Manish Malhotra seemed all set to reimagine the Indian Wedding; but then tripped at the seventh step. At the end of the show, he declared.
Perhaps we will have to wait some more to see brides taking pheras in exquisite greys and whites and blues.
The question that is begging to be asked is why have even the top designers of the country shied away from pushing the envelope?
When Alia Bhatt and Ranveer Singh walked the ramp for the closing show at India Couture Week 2017, the Delhi audience went into a tizzy. Malhotra, a Bollywood favourite, wouldn’t have found it too difficult to get the high-energy duo to showcase his creations. Similarly, he wouldn’t have broken a sweat in creating his latest collection – called ‘Sensual Affair’. It was perhaps Malhotra at his safest.
Drama and frills come naturally to Malhotra. While this largely monochrome collection, with an overwhelming presence of champagne hues, was aesthetically pleasing, it lacked newness. As against his 2016 collection, The Persian Story. there were hardly any new cuts or silhouettes.
Malhotra’s love for beads and sequins was on display once again, as he created drama with an opulence of tulle, lace and embroidery.
Western influences were neatly blended with the Indian style sensibility.
While Malhotra celebrated the individuality of cut and colour, he did so only in a safe operating zone, the pre- and the post wedding events. It is easy to go grey, white, and even black in spaces where tradition didn’t have a choke-hold to start with.
Yes, it is high time red was held accountable for its monopoly over the Indian wedding. Noyonika Chatterjee’s ensemble made it abundantly clear that the trend of garish overload of red needs to go if the colour hopes to stay relevant. Full marks to Malhotra for that.
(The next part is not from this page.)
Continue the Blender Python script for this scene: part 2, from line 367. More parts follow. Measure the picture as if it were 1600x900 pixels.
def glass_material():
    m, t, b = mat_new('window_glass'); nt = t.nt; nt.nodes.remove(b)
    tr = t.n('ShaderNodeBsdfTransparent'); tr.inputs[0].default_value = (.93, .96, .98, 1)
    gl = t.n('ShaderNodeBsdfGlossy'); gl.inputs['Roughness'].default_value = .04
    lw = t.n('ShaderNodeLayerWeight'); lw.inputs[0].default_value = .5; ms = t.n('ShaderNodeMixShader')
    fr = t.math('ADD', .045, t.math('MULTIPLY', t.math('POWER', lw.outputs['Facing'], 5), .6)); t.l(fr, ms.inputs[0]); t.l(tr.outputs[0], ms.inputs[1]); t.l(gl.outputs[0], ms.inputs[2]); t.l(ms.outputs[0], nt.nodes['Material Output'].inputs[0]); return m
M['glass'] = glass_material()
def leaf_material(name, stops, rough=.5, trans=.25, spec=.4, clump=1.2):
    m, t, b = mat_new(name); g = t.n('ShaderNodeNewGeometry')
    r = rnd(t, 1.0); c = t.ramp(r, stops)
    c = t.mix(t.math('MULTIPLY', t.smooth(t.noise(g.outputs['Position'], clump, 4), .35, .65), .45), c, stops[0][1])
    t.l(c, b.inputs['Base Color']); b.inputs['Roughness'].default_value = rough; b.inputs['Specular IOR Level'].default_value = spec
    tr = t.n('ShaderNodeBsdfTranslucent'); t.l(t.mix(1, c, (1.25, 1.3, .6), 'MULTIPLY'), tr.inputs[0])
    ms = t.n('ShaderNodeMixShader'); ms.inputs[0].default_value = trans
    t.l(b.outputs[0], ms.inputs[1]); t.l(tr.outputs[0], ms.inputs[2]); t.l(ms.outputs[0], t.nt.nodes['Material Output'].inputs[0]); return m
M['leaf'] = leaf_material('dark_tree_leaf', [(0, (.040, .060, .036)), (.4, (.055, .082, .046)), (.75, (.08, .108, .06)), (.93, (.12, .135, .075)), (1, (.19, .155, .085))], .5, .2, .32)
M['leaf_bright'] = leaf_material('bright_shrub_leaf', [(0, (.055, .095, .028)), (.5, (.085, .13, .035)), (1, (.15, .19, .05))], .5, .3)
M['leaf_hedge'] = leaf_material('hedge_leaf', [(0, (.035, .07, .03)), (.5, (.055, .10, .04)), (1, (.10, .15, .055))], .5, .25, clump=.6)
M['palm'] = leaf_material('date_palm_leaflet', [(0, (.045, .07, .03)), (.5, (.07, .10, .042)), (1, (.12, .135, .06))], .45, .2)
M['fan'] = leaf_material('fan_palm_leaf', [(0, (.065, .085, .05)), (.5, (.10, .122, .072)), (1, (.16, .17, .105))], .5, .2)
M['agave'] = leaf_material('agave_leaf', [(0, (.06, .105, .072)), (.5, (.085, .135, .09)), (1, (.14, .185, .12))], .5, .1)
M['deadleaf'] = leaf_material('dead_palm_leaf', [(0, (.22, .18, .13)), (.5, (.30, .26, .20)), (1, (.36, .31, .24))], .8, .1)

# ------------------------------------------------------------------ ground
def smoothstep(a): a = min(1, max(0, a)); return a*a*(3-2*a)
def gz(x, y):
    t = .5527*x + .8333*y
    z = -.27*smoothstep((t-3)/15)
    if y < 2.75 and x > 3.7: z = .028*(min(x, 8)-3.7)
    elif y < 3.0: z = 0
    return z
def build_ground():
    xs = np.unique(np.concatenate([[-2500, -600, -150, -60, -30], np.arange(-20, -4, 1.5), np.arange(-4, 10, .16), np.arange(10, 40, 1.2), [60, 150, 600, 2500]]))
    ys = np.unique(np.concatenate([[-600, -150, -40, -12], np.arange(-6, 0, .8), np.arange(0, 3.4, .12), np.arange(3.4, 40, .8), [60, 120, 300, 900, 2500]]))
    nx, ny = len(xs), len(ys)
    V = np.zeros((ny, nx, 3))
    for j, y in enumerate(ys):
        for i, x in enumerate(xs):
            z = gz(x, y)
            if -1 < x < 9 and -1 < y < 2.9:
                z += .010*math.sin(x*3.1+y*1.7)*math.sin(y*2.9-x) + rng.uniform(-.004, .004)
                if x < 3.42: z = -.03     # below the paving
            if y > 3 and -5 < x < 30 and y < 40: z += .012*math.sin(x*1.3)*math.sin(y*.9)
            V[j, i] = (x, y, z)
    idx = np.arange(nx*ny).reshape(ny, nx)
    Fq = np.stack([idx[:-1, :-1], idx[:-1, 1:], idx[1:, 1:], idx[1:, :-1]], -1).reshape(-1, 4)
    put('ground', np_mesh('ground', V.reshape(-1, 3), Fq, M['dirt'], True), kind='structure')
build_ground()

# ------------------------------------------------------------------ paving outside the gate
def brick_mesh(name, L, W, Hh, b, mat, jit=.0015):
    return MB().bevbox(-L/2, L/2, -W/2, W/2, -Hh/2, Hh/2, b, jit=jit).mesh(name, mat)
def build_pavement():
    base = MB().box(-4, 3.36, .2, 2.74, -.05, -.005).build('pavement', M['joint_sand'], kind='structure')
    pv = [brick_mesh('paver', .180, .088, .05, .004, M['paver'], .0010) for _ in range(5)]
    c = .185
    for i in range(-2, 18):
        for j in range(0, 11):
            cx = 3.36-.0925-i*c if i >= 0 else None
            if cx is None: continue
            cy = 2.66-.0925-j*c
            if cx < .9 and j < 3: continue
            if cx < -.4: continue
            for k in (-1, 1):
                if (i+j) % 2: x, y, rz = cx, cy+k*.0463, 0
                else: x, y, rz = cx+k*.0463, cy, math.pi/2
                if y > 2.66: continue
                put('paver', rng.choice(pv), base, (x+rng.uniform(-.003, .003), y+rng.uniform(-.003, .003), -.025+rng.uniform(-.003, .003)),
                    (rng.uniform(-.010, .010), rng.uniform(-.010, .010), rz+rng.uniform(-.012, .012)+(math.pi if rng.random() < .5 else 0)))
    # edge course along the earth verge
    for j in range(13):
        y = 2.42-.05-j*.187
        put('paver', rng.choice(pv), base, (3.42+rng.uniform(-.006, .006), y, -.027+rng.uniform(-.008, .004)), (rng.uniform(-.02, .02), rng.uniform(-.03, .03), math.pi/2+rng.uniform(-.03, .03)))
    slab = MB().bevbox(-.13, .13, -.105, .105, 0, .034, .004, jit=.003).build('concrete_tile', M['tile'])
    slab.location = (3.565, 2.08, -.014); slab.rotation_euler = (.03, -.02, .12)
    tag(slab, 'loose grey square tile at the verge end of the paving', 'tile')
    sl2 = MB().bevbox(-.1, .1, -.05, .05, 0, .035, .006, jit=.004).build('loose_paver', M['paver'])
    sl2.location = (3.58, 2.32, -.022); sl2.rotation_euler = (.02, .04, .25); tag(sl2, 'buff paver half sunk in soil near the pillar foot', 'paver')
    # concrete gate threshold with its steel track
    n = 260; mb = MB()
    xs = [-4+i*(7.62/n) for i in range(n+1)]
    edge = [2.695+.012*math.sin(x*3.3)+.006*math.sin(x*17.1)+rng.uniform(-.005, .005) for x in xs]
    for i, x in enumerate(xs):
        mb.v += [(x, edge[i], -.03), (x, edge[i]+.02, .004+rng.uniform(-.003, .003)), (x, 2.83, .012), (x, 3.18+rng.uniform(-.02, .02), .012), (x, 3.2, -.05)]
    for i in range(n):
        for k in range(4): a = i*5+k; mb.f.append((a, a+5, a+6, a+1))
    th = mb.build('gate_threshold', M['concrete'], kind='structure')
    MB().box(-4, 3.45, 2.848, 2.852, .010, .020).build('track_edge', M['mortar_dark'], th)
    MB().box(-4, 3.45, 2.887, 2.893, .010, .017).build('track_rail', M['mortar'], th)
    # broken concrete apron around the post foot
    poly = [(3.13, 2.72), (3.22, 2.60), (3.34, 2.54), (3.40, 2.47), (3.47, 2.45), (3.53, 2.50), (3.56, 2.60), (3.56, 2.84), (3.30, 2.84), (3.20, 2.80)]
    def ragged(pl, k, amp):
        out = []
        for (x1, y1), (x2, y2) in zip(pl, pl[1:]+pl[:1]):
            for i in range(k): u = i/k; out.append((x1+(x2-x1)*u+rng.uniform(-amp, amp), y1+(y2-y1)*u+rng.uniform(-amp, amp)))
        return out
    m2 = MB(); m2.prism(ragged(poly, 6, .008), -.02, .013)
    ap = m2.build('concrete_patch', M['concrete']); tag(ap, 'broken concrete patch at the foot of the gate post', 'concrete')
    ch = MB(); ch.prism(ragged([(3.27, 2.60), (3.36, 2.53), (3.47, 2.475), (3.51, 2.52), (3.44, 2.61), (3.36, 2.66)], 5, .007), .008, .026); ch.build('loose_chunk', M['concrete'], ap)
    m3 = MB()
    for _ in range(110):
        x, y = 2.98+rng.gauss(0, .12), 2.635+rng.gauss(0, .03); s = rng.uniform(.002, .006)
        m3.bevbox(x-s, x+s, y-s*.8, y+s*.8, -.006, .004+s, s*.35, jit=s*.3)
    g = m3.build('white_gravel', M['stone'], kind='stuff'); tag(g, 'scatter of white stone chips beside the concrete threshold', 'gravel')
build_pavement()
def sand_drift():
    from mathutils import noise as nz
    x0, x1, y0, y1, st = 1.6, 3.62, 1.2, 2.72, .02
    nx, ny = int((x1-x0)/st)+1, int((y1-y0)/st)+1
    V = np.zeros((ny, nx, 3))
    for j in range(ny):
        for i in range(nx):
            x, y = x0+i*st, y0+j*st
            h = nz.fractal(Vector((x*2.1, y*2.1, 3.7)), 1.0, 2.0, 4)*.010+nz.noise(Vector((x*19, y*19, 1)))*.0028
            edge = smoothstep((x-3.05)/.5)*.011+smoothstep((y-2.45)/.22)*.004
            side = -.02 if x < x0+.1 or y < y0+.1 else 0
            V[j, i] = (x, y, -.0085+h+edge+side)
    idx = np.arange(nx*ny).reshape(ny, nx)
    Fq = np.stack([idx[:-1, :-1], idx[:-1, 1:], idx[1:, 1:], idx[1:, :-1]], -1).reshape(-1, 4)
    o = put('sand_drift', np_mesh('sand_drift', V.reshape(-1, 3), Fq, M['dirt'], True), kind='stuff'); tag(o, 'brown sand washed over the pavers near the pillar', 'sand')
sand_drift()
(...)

It is these subtle revolutions that pumped up my hopes higher than Alia Bhatt’s heels. Maybe the trendsetting designer is raring to go for a radical makeover of the Indian bride who is getting bolder by the day. Malhotra’s designs for Bollywood, both onscreen and offscreen, have set trends. Should he not have, then, flexed his muscle and said, “Enough! Let’s recalibrate our reds and get our brides to say “I do” in colours and cuts that make them stand tall, minus the excruciating pain that comes with high heels and, most importantly, boredom”?
Is it the market that governs even the highest rated couturier’s aesthetics?
Let alone stopping Indian fashion from taking the much awaited leap into the global scene, this restraint is what keeps it from having a clearly defined, and distinct, modern Indian sense of sartorial beauty.
He got Ranveer Singh, the poster boy of sartorial iconoclasm, to walk for him. This was Malhotra’s moment which he sadly squandered in favour of caution. During their post-event banter, Alia revealed how “Manish would rein Ranveer in” while the latter moon-walked and went characteristically crazy during the fittings. She said Ranveer wanted to let out all his “bhadaas during the rehearsals” since he was supposed to behave in his showstopper avatar on the ramp.
Bollywood hasn’t earned much laurels in the department of the freedom of spirit. What better person to point out that the emperor has no clothes than the modiste himself, you leave wondering. If only Malhotra could be the one.